** Given material **
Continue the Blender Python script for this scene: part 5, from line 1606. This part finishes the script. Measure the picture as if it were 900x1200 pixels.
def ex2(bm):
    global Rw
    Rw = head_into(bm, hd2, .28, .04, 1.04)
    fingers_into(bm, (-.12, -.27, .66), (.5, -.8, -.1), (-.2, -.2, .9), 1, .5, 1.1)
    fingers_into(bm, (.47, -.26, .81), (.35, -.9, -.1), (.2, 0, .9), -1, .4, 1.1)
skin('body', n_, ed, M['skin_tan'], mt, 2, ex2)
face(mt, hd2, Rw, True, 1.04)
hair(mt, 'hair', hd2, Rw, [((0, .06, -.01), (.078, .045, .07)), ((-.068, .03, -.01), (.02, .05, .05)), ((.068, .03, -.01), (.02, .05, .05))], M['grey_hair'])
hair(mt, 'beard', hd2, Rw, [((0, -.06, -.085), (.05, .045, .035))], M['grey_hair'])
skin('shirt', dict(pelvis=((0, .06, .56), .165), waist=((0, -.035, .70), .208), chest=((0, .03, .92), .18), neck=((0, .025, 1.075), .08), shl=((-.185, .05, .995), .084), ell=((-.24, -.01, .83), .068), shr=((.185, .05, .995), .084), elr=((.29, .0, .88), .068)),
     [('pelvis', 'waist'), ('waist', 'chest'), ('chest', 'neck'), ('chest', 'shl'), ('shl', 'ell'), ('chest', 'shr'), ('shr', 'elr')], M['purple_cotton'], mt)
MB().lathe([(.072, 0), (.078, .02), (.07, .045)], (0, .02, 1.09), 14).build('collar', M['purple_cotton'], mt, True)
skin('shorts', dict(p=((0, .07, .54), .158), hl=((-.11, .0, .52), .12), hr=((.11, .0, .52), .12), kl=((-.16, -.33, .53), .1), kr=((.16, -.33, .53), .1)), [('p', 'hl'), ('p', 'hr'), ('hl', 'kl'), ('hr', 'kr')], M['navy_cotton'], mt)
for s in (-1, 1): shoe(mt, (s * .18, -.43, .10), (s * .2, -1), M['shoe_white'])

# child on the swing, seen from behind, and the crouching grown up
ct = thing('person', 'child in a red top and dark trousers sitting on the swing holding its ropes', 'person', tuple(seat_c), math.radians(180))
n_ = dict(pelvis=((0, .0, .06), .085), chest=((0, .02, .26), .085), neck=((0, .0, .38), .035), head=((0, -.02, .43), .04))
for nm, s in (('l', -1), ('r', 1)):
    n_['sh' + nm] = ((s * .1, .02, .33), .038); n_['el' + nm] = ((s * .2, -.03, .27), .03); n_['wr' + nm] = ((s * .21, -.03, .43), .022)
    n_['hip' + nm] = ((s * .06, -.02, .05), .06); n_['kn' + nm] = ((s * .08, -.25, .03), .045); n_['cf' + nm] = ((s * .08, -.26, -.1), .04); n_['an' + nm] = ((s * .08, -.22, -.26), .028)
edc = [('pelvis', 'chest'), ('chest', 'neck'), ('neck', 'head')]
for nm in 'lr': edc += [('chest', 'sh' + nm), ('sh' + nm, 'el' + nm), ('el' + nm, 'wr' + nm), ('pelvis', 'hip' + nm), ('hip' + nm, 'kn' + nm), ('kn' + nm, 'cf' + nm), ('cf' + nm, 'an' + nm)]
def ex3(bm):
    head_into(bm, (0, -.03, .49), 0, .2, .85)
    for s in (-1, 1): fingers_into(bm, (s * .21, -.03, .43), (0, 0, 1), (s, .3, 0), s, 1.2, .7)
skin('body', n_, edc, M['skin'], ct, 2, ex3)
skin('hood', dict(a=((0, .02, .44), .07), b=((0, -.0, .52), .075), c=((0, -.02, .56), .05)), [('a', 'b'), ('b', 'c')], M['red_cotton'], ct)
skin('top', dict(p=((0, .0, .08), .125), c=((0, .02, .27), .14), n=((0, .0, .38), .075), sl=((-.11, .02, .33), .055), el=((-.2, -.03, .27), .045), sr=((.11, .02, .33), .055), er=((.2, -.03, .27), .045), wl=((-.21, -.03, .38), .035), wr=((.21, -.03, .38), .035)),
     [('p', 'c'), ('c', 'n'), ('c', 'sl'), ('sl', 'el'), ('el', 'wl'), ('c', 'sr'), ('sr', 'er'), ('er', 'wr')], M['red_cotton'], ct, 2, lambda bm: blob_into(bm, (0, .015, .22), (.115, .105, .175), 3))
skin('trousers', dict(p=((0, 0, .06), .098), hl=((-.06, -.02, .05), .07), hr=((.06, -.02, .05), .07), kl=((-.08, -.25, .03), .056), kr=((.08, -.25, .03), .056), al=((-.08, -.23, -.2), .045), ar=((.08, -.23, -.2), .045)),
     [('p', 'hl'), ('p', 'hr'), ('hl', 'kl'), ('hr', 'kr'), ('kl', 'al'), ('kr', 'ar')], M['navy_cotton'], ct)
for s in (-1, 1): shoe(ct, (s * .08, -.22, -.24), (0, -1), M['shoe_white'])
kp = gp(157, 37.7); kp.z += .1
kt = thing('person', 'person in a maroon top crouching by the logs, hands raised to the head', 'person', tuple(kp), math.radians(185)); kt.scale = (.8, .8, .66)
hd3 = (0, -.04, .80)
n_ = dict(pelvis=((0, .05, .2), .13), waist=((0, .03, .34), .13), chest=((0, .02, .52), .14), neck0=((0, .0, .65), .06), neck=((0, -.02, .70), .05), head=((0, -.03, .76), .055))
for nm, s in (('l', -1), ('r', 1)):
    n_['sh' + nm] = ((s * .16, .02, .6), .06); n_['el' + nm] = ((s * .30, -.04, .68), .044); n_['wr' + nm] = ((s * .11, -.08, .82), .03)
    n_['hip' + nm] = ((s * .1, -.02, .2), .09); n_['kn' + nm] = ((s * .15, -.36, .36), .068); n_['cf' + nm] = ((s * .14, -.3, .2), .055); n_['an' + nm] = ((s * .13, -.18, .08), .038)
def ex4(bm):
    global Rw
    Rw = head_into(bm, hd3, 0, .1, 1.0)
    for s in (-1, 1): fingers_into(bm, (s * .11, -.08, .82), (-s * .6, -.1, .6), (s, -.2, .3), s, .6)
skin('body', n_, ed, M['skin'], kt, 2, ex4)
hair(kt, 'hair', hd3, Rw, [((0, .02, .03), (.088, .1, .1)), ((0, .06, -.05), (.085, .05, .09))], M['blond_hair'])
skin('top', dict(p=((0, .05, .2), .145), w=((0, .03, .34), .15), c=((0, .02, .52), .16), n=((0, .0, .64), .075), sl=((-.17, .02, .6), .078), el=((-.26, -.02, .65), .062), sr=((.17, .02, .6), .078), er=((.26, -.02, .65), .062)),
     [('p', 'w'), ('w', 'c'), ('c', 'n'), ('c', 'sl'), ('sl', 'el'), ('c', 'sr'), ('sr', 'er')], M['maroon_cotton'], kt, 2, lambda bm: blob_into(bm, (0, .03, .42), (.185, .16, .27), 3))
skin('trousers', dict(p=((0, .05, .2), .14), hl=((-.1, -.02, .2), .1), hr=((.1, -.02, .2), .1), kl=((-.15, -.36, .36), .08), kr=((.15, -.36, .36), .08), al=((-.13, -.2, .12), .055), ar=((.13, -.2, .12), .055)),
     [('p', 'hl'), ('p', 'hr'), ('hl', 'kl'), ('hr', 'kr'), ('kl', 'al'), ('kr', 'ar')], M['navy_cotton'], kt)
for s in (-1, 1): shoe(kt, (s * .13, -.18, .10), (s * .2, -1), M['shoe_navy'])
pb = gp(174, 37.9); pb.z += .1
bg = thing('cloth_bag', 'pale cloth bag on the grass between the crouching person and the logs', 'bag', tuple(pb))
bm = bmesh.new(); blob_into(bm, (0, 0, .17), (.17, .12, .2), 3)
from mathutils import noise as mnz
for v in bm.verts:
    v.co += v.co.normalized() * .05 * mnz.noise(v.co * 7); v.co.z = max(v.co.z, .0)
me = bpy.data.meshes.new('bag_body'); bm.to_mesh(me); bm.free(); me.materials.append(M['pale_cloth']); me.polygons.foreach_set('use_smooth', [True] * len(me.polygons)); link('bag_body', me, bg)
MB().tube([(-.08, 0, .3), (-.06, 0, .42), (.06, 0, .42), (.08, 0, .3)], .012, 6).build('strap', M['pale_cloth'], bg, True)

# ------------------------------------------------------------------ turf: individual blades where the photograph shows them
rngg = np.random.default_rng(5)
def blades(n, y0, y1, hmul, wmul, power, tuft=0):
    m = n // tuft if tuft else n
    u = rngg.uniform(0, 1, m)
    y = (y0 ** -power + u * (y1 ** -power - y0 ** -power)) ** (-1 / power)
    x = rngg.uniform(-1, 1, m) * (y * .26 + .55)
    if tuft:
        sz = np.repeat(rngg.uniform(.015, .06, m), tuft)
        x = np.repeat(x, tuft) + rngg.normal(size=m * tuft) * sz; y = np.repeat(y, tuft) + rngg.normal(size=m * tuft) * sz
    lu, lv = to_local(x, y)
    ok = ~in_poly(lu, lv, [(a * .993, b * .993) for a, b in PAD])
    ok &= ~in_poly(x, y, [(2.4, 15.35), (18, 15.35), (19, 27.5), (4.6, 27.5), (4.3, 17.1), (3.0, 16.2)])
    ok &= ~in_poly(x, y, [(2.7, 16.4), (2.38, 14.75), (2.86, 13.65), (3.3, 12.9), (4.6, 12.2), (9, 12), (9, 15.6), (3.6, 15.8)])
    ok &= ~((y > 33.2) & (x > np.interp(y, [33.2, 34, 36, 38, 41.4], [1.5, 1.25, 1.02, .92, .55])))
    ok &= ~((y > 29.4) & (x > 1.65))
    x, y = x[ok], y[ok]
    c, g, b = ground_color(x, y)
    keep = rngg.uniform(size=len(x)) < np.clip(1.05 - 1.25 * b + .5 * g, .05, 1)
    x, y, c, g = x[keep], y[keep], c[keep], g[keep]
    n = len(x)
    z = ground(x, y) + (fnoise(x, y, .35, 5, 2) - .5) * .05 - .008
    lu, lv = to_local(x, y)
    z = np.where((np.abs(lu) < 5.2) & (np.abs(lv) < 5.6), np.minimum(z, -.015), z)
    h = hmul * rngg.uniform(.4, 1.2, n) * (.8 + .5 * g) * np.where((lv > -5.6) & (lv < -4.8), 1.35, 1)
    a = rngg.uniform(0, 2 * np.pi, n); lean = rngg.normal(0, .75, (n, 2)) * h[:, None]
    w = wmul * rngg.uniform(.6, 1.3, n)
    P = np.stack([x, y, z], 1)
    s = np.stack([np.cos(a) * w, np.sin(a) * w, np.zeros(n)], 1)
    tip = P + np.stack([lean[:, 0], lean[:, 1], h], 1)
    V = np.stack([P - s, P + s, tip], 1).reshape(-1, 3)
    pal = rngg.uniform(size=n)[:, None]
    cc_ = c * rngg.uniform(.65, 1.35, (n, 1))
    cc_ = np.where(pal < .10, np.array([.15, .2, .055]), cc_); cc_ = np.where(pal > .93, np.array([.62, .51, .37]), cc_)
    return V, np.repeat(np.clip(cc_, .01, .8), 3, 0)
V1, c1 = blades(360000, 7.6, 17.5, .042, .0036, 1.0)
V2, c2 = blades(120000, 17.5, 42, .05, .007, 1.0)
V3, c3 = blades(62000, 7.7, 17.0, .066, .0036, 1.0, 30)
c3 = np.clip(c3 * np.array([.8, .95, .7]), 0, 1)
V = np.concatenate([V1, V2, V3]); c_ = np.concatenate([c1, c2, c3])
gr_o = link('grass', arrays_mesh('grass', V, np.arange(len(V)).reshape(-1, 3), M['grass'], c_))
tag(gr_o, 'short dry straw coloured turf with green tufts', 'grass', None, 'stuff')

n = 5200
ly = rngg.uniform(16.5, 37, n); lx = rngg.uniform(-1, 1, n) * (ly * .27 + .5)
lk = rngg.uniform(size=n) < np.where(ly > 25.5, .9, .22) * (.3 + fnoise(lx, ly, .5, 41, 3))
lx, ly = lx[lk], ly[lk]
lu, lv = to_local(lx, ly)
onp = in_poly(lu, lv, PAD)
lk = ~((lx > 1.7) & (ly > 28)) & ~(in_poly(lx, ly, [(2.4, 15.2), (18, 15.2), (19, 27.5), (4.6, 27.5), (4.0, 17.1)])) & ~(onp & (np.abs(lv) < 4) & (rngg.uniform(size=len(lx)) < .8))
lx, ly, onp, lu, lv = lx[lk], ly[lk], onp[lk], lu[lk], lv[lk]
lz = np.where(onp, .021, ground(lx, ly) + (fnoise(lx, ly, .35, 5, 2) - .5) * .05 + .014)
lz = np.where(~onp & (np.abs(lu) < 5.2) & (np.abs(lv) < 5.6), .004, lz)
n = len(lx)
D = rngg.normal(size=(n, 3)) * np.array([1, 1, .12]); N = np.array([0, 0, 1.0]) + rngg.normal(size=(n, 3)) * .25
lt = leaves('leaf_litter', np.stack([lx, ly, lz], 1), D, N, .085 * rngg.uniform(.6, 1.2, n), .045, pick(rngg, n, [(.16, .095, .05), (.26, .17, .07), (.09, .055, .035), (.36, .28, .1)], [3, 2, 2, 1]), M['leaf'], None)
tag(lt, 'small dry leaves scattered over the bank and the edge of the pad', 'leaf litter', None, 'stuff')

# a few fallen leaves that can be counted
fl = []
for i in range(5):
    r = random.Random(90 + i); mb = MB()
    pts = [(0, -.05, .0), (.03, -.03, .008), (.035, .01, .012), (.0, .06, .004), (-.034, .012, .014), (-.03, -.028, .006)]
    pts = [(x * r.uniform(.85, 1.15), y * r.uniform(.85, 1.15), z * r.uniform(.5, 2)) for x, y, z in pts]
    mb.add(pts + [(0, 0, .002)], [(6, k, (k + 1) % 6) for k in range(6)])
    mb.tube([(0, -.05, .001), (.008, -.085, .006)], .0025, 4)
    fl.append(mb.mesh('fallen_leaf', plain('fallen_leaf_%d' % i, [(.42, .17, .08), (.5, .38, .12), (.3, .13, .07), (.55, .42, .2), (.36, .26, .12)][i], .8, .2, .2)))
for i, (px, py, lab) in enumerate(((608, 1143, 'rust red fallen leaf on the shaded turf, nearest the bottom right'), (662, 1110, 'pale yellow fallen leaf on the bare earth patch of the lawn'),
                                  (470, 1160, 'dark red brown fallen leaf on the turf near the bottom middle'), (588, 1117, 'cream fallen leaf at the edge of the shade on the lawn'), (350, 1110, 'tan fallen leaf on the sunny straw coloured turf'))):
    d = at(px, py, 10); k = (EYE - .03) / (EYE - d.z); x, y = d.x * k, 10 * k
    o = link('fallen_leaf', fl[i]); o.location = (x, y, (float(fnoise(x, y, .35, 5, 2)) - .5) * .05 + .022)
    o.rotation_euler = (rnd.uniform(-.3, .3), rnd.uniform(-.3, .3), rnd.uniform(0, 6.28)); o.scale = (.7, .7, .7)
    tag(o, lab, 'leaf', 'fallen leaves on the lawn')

** Exercise objective **
Copy, please, exactly the lines that start at the first line of the data and end at the line containing "for s in (-1, 1): shoe(mt, (s", both kept and no others.

** Expected answer **
Continue the Blender Python script for this scene: part 5, from line 1606. This part finishes the script. Measure the picture as if it were 900x1200 pixels.
def ex2(bm):
    global Rw
    Rw = head_into(bm, hd2, .28, .04, 1.04)
    fingers_into(bm, (-.12, -.27, .66), (.5, -.8, -.1), (-.2, -.2, .9), 1, .5, 1.1)
    fingers_into(bm, (.47, -.26, .81), (.35, -.9, -.1), (.2, 0, .9), -1, .4, 1.1)
skin('body', n_, ed, M['skin_tan'], mt, 2, ex2)
face(mt, hd2, Rw, True, 1.04)
hair(mt, 'hair', hd2, Rw, [((0, .06, -.01), (.078, .045, .07)), ((-.068, .03, -.01), (.02, .05, .05)), ((.068, .03, -.01), (.02, .05, .05))], M['grey_hair'])
hair(mt, 'beard', hd2, Rw, [((0, -.06, -.085), (.05, .045, .035))], M['grey_hair'])
skin('shirt', dict(pelvis=((0, .06, .56), .165), waist=((0, -.035, .70), .208), chest=((0, .03, .92), .18), neck=((0, .025, 1.075), .08), shl=((-.185, .05, .995), .084), ell=((-.24, -.01, .83), .068), shr=((.185, .05, .995), .084), elr=((.29, .0, .88), .068)),
     [('pelvis', 'waist'), ('waist', 'chest'), ('chest', 'neck'), ('chest', 'shl'), ('shl', 'ell'), ('chest', 'shr'), ('shr', 'elr')], M['purple_cotton'], mt)
MB().lathe([(.072, 0), (.078, .02), (.07, .045)], (0, .02, 1.09), 14).build('collar', M['purple_cotton'], mt, True)
skin('shorts', dict(p=((0, .07, .54), .158), hl=((-.11, .0, .52), .12), hr=((.11, .0, .52), .12), kl=((-.16, -.33, .53), .1), kr=((.16, -.33, .53), .1)), [('p', 'hl'), ('p', 'hr'), ('hl', 'kl'), ('hr', 'kr')], M['navy_cotton'], mt)
for s in (-1, 1): shoe(mt, (s * .18, -.43, .10), (s * .2, -1), M['shoe_white'])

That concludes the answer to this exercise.